Monday 4 April 2011

Will you take a picture of me? Silly, people take pictures of me all the time but I don't know how to take one of myself...

The Notorious Bettie Page (2005)
Chosen by Matt McGowan who had this to say about it: 'The legacy of Bettie Page is well known. Her impact on the world of pin-up photography was unheard of at the time, going from bigger and better things as the years went by, but then leaving the spotlight at her height and disappearing off the modelling scene map completely. Since then her look has been imitated and copied, but never bettered. This movie explores the life and times of this icon, an amazing performance by Gretchen Mol as Bettie Page. This movie offers as much insight into Bettie's life, as it does America through the 40s and 50s.'


There's a fair bit to like about this film.

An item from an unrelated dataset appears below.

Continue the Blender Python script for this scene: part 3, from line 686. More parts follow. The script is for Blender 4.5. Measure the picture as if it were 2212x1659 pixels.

Mol is terrific and it has a bunch of great actors popping up in small roles. It does a good job of bringing across a playful Page but fails to dig beneath that.
It is frustratingly vague in the details skipping over important events to give time to recreations of famous photo-shoots (which is possibly what you want from a film about a pin-up star).
Page comes across as wilfully naive at times. It skirts the ground at making her rather a simpleton. At one point a character is surprised Page is 32, presumably because she looks so young but possibly because she acts so juvenile about things. It's refreshing and part of Page's mystique that she was so unaffected and casual about her work but it becomes hard to take that she seems to have no understanding of the effect of what she is doing.
Like Page herself, Harron can't quite get to grips with the film. It skirts occasionally close to parody with a 'noirish' sax score coming from nowhere and a Miami church service offering a salvation that doesn't seem warrented.
The film takes too much of a distance, it's clearly sympathetic with Page and pornography but doesn't seem to much care what happens, so why should the viewer?